Throw those statistics together and you get a team that has jumped from 46th to 11th overall in SP+ offense. Harrell provides clarity to his players after years of the “gumbo” offense.
HOWEVER! Those improvements don’t mean that USC will right the ship in the back half of the schedule. This team fails to capitalize on opportunities, such as the embarrassing number of failed red zone trips.
In 2018, the abysmal Trojan offense only scored a touchdown in the red zone 54.29 percent of the time. In 2019, they punch it in 56.5 percent of the time.
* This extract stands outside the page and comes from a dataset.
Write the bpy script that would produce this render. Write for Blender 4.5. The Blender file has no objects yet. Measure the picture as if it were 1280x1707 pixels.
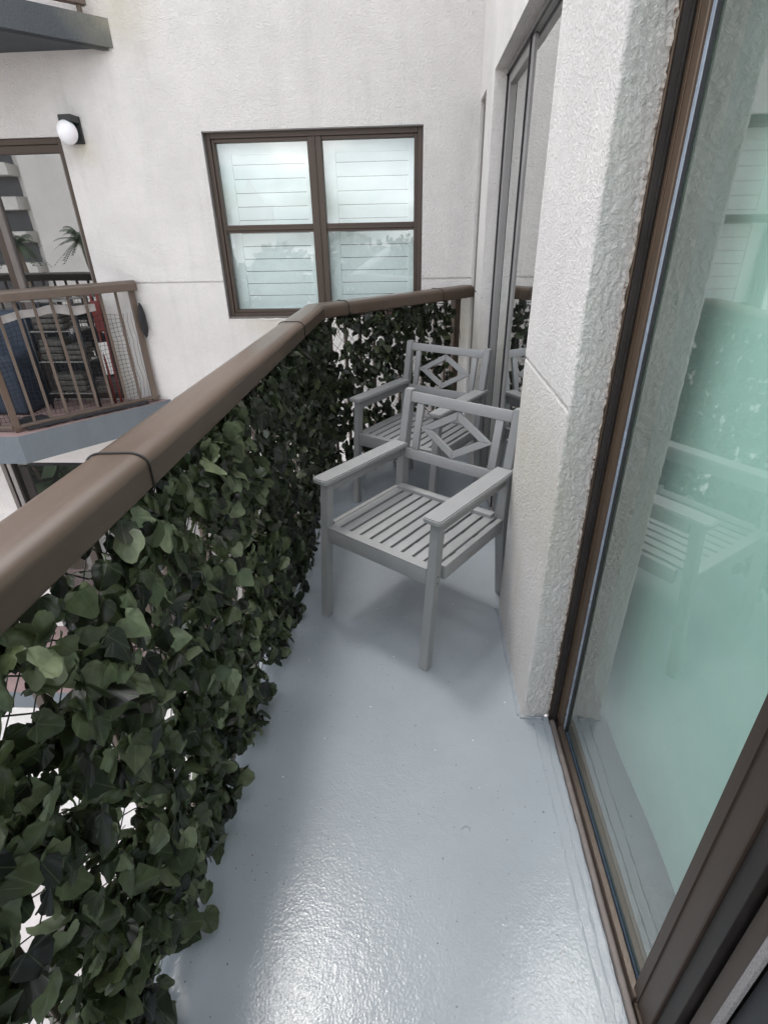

Call it inexperience. Call it unimaginative play calling. Call it an unreliable offensive line. The reality is that USC could have five to six wins if they capitalized on their opportunities at the goal line. Look back and think of how many turnovers or negative plays the Trojans have had down there.
Last Saturday, the offense settled for field goals multiple times inside the 20. Against Washington, USC might as well have knelt instead of throwing interceptions or turning the ball over on downs with an ill-advised corner route to a true freshman receiver deep in Husky territory.
Honestly, the red zone issue doesn’t solely fall on the players.
Clancy Pendergast’s players are giving up more yards per play, more yards per carry, and only holding opponents to 25.7 points per game.
For all the yards the “Air Raid” racks up when facing an open field with space, the system tends to falter more often than other schemes inside the opponent’s 20. Just look at the Arizona Cardinals’ 37.5 percent touchdown conversion rate this season under Kliff Kingsbury.
If the tepid offensive improvement wasn’t disheartening enough, it is obvious that the defense has regressed. After ranking 34th in the nation last season in SP+, the Trojans are currently 56th due to an underachieving defensive line and a forgettable linebacking corps. Truthfully, the anticipated vulnerable area, the secondary, has been USC’s best defensive unit by far.
Clancy Pendergast’s players are giving up more yards per play, more yards per carry, and only holding opponents to 25.7 points per game, 1.3 fewer points than 2018.
The lack of production from the defense is damning because Helton had the opportunity to make a change on that side of the ball, and his inaction isn’t rewarding him.
The entire USC football experience is like watching someone die a slow, painful death.
At first, there was hope, but everyone has known for three years now that it’s over and the chances of recovery are near zero. The fight is there from the staff and players but there is no happy ending.
Every week, intelligent people like Jon Wilner, Alicia de Artola, Michael Castillo, Ryan Abraham, and countless others proclaim they lack faith in Helton’s ability to turn USC into a national title contender. If that many thoughtful, measured individuals consider a situation dead in the water, it’s only a matter of time until the administration at USC makes its move.
They say familiarity breeds contempt and there is simply no better description for the feelings towards Clay Helton as USC’s head coach.
This isn’t the “Notre Dame model,” it’s a debacle.
Fans are livid, or worse yet, apathetic towards the Trojans this season and that won’t change until there is new leadership in Troy.